It’s also cheaper than Biarritz and therefore likely to pose a significant threat to my credit card, since cheaper means bargain and bargain means purchase and purchase means credit card debt. I am reasoning like an American already, I am transitioning to my home country.



I eat dinner at the same place as last night, right on Sare’s main square. It’s run by an older Basque couple and the emphasis is on country food. It’s not a fussy place and I am tres happy to be here. The proprietor knows that I like the Basque aperitif and he brings me one right away. I order a mixture of appetizers and a grilled fish and a small pitcher of rose wine. All important decisions being made, I look around.

A family to the side is speaking American English. Unusual. I listen. The preteen daughters are vegetarian. They fuss at the menu which, indeed, would make a no-meat-on-my-plate person cringe. They fuss at the vegetables as well. The waiter fixes them special plates with lettuce, baby artichokes, white asparagus and little tomatoes and it turns out they dislike every item on said plate. They want fruit plates. Dad reassures them that every good restaurant will have a fruit plate. This place does not have a fruit plate. Bummer.

Only one daughter speaks French and it is the French of bonjour and merci. It does not allow for the cider that the mother wants, nor the boudin on the menu, which has her guessing wildly and very incorrectly. I want to suggest a great little food dictionary for further travels, but they all seem to have faith in 6th grade French language instruction and so I stay silent.

Having finished the complicated matter of ordering and rejecting foods, they notice me. And they begin to talk about me – why I would be sitting alone in a restaurant, why I looked their way (perhaps my look of horror as the girls licked the rims of wine glasses to see if they would make noise was too strong), on and on. As if I weren’t there. It really did not strike them that speaking French to the staff does not preclude me from understanding English. American English especially.

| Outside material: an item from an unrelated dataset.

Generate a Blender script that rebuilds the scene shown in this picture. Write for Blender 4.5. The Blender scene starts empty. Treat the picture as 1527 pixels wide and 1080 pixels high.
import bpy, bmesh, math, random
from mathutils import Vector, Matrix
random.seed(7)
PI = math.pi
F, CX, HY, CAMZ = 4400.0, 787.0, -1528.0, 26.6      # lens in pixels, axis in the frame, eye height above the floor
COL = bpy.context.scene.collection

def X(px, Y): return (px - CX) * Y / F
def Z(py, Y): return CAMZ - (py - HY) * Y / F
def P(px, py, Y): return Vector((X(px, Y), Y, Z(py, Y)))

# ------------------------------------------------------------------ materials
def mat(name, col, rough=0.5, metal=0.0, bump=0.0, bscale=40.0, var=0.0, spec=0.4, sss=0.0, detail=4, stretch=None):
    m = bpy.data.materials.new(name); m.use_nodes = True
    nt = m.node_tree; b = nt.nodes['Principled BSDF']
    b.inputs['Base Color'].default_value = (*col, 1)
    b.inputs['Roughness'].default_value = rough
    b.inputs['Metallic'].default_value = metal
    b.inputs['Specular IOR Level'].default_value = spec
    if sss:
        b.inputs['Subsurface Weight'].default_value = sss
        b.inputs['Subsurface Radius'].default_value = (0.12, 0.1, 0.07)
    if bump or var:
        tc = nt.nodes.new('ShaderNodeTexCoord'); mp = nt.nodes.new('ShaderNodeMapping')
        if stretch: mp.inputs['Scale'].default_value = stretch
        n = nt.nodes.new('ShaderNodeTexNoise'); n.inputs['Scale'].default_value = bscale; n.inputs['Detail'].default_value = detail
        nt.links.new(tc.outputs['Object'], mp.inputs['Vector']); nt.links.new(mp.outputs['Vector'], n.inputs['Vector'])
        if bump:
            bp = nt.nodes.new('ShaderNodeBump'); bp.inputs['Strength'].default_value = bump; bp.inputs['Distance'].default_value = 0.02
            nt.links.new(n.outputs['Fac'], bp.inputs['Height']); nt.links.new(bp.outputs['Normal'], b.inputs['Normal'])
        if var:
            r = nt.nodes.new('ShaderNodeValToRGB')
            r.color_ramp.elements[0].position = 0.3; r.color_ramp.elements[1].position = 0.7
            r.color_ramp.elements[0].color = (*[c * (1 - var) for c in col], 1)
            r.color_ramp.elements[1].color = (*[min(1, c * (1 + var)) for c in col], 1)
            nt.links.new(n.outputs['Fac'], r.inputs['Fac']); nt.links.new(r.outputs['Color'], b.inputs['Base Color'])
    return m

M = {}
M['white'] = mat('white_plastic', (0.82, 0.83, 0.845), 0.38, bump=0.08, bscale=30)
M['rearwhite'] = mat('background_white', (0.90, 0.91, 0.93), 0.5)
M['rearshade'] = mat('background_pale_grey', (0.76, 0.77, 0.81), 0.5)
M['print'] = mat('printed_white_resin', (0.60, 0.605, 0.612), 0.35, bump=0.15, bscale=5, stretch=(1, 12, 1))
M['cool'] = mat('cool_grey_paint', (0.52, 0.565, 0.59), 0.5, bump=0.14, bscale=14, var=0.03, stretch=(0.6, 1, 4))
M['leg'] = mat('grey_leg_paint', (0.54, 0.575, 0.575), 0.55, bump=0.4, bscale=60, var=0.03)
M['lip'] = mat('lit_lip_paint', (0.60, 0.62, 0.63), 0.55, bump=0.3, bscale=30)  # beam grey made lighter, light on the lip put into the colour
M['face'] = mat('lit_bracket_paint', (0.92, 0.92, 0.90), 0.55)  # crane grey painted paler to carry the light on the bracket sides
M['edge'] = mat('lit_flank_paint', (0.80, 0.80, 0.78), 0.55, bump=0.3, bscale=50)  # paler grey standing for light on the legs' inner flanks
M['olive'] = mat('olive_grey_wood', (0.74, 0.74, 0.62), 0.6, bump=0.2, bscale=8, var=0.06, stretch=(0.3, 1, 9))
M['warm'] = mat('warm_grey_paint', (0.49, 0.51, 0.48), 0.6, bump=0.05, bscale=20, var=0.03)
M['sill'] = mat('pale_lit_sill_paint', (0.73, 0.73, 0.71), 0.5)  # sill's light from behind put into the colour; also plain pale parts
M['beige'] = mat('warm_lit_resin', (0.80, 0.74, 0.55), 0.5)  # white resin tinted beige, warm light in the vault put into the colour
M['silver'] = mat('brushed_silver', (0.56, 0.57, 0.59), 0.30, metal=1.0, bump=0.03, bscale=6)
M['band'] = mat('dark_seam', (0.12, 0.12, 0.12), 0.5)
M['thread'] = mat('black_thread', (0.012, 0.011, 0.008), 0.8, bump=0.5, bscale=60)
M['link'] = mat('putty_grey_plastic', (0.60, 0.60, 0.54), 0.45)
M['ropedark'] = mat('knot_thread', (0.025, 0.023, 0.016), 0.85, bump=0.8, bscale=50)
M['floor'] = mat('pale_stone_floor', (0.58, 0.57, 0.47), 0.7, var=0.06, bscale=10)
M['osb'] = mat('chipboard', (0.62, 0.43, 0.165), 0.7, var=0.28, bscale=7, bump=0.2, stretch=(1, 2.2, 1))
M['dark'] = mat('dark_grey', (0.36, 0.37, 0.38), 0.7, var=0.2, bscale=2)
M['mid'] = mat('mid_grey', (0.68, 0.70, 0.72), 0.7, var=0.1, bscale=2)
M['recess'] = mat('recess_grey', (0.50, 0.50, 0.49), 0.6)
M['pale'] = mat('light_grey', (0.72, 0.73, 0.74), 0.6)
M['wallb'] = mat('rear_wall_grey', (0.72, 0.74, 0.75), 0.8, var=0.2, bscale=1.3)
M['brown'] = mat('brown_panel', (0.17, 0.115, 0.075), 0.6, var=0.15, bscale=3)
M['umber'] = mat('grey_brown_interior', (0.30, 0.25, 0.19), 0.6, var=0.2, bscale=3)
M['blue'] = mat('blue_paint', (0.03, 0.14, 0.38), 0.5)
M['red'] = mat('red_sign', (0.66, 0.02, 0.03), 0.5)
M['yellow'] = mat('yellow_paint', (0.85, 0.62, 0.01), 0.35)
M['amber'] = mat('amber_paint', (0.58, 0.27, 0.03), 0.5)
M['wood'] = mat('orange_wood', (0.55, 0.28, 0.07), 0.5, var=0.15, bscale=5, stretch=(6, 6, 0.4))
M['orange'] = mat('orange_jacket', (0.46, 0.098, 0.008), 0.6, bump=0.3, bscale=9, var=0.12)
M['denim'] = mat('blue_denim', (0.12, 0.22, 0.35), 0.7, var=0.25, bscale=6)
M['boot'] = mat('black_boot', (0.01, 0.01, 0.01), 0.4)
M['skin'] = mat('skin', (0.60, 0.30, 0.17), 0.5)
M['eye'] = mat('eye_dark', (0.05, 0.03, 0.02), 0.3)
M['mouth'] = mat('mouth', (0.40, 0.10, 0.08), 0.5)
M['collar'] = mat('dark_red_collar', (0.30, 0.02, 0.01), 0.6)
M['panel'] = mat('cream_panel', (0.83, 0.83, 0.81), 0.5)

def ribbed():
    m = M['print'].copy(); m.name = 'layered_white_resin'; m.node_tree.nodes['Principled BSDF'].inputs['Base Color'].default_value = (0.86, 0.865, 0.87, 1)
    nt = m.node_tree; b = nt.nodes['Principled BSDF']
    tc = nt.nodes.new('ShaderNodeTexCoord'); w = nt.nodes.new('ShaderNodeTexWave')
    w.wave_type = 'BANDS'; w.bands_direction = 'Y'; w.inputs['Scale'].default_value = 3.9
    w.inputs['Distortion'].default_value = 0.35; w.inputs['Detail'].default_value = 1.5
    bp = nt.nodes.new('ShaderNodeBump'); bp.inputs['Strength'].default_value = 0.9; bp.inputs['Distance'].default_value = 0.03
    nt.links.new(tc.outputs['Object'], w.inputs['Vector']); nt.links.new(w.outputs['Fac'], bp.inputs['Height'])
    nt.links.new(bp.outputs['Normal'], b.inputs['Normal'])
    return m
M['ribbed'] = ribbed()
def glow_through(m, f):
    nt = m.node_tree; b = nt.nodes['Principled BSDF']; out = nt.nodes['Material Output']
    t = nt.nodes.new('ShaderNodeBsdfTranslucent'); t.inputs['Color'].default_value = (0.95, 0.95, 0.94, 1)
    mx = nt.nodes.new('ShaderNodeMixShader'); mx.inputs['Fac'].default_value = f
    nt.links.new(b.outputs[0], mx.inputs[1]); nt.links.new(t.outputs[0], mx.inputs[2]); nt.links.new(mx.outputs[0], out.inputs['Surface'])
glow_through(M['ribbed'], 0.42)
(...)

So I am transitioning already. I’m on French soil but I am letting go. I am accepting an inevitable return, truly I am. I like my home. I like that quality of life, however defined, matters for so many Madisonians. But on this evening, as I get up to leave the restaurant, I do the French thing. I say bon soir to the people on the left, bon soir the people on the right, and bon soir to the family of Americans in front of me. Why mess with their bubble.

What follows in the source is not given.